■ What you are asked to do ■
The lines to return are those from the one containing "The Blender Python" down to the one containing "kerb('stone_kerb', 'thin half buried kerb slanting back right", inclusive; return them exactly and nothing else.

■ Extracted data ■
────────────────────────────────────────
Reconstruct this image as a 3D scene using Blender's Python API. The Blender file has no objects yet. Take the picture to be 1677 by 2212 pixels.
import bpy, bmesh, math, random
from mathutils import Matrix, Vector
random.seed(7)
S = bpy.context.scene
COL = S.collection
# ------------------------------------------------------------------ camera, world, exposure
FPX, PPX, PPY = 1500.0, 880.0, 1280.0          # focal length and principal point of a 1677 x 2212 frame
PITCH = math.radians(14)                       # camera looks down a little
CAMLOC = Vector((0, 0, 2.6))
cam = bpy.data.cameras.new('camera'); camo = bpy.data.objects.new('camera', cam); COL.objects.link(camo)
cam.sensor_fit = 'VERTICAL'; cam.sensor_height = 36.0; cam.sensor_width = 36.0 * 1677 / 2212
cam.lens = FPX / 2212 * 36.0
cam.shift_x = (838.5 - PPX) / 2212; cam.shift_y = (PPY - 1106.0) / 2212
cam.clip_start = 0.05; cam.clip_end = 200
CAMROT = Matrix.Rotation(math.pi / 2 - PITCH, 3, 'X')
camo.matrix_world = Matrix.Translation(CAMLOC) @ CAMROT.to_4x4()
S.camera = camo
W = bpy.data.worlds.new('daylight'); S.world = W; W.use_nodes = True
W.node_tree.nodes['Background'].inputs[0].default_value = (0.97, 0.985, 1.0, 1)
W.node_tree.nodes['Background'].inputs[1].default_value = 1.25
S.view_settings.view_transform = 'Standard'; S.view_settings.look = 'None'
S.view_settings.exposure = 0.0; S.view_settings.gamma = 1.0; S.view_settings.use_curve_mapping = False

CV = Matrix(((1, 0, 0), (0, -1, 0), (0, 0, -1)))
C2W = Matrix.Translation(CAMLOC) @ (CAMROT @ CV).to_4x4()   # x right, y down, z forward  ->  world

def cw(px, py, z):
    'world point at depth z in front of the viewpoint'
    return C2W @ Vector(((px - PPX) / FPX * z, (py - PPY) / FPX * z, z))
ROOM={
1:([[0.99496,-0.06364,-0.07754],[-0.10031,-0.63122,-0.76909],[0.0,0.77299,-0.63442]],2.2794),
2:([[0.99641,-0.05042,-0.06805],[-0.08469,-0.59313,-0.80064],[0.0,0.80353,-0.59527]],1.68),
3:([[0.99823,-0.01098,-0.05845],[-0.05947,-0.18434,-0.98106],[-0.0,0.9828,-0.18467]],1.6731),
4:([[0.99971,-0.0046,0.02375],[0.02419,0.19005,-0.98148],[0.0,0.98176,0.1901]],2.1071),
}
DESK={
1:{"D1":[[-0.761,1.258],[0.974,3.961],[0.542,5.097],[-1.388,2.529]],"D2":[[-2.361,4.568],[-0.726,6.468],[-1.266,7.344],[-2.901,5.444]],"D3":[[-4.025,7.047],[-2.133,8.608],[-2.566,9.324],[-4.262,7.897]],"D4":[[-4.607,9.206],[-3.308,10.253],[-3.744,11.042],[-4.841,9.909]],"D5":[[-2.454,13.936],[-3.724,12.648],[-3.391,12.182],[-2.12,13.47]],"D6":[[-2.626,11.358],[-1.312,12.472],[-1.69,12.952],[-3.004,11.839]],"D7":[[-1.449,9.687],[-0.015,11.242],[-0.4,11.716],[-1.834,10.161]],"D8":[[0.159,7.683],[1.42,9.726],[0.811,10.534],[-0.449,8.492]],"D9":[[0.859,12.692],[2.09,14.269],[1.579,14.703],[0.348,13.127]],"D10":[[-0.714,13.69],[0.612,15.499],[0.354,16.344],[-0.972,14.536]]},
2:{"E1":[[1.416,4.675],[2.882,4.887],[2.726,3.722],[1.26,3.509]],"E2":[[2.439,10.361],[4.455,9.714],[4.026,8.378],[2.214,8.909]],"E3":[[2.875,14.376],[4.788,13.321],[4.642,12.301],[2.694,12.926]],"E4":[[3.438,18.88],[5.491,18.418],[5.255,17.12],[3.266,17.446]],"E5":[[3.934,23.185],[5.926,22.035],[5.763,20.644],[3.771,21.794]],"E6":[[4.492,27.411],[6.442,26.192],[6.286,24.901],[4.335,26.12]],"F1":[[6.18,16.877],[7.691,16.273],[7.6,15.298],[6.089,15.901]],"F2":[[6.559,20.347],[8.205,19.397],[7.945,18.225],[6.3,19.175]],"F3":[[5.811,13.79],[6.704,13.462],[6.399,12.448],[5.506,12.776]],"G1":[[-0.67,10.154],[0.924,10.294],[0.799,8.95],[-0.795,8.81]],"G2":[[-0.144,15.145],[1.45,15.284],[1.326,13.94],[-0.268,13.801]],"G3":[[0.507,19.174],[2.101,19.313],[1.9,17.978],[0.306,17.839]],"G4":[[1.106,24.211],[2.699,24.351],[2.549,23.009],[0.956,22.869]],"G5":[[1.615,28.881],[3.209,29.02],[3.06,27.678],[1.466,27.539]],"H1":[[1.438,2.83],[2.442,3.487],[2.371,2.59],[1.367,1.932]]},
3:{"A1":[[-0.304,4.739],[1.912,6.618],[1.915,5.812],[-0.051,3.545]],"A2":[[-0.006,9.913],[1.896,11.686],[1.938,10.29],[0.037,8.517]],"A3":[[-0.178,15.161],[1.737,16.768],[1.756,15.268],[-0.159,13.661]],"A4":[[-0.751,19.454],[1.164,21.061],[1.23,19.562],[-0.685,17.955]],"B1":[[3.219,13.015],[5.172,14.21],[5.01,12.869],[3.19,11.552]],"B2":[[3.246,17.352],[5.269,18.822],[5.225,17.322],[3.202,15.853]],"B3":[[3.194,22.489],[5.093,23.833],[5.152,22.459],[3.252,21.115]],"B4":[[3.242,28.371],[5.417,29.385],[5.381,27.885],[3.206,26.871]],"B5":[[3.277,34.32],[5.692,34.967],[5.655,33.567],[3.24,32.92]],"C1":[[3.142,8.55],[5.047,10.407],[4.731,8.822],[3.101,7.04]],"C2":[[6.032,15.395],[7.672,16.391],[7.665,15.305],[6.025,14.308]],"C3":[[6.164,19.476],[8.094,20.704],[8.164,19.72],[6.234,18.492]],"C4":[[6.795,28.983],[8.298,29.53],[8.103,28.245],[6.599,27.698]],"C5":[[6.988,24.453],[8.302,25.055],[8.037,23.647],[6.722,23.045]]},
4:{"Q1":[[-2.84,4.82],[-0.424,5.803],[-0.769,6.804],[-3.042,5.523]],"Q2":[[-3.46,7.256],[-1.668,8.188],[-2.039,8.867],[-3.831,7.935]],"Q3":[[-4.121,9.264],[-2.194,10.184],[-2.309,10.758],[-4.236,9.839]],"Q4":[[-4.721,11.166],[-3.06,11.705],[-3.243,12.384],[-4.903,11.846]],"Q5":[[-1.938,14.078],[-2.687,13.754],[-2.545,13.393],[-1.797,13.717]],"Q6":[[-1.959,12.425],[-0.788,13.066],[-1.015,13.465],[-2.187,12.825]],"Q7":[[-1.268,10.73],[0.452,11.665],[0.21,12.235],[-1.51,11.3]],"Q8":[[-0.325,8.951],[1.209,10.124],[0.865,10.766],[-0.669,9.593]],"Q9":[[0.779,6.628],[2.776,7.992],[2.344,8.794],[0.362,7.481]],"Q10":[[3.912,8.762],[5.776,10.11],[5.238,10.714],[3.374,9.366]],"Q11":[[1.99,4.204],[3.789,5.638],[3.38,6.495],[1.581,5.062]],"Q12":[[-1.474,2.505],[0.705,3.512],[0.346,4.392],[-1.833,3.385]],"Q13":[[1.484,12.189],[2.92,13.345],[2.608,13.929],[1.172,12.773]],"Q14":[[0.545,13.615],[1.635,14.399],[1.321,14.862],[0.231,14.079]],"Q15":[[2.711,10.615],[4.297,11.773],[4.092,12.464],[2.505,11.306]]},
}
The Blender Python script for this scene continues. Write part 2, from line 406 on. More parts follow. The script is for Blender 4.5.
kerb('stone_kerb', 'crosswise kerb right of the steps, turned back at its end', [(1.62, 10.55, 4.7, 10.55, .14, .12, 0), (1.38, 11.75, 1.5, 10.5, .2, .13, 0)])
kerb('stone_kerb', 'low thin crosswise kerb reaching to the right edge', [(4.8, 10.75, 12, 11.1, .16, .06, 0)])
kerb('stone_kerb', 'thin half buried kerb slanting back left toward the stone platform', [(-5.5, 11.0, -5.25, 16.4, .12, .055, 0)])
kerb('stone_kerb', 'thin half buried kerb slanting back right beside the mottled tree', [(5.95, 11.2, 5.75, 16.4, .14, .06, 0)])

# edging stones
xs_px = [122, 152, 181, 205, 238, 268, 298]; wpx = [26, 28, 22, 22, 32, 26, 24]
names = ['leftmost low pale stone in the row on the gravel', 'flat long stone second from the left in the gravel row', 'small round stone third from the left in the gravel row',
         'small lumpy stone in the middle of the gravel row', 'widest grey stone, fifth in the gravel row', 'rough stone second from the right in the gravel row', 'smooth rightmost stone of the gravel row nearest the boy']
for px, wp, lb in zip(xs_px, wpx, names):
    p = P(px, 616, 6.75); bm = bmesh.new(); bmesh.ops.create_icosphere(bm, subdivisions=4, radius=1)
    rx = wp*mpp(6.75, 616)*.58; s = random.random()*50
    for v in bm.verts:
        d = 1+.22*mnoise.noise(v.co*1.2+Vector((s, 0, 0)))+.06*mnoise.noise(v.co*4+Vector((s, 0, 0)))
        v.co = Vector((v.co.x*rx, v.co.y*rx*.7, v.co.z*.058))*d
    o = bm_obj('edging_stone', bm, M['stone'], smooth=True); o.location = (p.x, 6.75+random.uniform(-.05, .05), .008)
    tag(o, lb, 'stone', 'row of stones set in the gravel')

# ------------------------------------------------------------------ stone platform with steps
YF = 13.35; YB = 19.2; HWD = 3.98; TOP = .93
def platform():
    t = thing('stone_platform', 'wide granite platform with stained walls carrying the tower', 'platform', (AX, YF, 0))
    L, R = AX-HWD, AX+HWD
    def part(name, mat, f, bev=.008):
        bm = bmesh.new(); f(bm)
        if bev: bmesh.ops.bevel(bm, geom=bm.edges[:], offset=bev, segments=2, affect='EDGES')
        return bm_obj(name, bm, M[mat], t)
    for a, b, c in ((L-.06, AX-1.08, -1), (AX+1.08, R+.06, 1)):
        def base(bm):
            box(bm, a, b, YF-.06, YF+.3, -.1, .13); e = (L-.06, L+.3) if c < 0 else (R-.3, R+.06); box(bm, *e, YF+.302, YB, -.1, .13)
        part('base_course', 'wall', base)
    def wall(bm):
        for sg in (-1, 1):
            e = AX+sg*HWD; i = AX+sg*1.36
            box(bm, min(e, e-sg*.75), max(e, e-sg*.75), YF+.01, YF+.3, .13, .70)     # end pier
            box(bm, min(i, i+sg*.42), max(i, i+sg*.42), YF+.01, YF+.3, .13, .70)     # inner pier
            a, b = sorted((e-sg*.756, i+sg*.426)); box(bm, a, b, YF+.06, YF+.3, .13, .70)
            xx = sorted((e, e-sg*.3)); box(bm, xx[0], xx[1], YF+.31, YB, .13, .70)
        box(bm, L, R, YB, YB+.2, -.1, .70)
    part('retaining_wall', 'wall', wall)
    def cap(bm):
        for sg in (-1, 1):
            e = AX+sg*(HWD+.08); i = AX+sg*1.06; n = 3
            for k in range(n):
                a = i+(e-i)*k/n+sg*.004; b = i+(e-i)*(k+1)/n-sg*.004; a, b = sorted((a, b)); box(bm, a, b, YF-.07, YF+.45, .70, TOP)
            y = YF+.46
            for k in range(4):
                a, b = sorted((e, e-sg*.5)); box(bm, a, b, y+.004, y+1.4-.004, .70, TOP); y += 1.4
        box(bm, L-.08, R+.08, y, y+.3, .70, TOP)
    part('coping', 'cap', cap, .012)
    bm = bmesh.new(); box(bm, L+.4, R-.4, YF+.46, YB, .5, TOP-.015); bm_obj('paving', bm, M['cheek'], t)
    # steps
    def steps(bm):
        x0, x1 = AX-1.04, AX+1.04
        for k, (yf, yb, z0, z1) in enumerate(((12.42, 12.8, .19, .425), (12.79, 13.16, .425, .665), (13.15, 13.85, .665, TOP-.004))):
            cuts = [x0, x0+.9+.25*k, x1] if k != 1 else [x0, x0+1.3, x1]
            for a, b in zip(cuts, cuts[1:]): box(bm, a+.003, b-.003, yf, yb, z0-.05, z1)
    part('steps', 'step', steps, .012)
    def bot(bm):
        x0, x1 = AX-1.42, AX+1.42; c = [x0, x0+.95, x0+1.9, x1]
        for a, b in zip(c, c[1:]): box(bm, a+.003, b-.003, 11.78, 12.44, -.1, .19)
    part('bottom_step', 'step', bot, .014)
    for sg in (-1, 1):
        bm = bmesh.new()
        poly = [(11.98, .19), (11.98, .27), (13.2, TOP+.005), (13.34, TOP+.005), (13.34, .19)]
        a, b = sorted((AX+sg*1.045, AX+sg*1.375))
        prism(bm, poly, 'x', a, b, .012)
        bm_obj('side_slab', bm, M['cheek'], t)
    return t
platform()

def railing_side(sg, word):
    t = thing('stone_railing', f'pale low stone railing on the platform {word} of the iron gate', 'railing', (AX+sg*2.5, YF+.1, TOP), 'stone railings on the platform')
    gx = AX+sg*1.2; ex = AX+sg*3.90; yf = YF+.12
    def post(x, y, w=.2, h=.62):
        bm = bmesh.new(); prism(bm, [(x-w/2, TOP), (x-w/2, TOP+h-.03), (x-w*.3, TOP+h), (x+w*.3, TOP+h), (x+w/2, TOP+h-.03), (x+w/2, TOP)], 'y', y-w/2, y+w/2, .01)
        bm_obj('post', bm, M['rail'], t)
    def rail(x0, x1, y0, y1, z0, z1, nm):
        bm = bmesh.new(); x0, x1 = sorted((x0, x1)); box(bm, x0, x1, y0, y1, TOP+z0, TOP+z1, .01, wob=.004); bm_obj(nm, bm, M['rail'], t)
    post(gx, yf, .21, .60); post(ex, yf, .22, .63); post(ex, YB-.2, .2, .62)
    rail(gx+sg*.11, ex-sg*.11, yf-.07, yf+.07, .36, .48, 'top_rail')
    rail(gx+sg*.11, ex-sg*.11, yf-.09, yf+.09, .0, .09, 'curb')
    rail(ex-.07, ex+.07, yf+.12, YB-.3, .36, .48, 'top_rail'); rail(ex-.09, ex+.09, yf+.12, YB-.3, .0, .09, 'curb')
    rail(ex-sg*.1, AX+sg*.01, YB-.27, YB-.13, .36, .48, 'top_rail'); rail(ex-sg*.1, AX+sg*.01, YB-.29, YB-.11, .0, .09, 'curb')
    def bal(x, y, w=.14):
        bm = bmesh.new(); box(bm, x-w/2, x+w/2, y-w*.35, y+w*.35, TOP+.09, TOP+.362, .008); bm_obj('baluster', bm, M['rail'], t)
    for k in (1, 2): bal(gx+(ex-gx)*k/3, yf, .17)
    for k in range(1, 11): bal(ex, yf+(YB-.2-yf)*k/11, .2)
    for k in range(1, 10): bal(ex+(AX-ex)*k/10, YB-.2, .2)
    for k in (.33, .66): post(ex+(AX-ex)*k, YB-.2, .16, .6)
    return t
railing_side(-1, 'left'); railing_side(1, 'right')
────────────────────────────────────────
■ The response ■
The Blender Python script for this scene continues. Write part 2, from line 406 on. More parts follow. The script is for Blender 4.5.
kerb('stone_kerb', 'crosswise kerb right of the steps, turned back at its end', [(1.62, 10.55, 4.7, 10.55, .14, .12, 0), (1.38, 11.75, 1.5, 10.5, .2, .13, 0)])
kerb('stone_kerb', 'low thin crosswise kerb reaching to the right edge', [(4.8, 10.75, 12, 11.1, .16, .06, 0)])
kerb('stone_kerb', 'thin half buried kerb slanting back left toward the stone platform', [(-5.5, 11.0, -5.25, 16.4, .12, .055, 0)])
kerb('stone_kerb', 'thin half buried kerb slanting back right beside the mottled tree', [(5.95, 11.2, 5.75, 16.4, .14, .06, 0)])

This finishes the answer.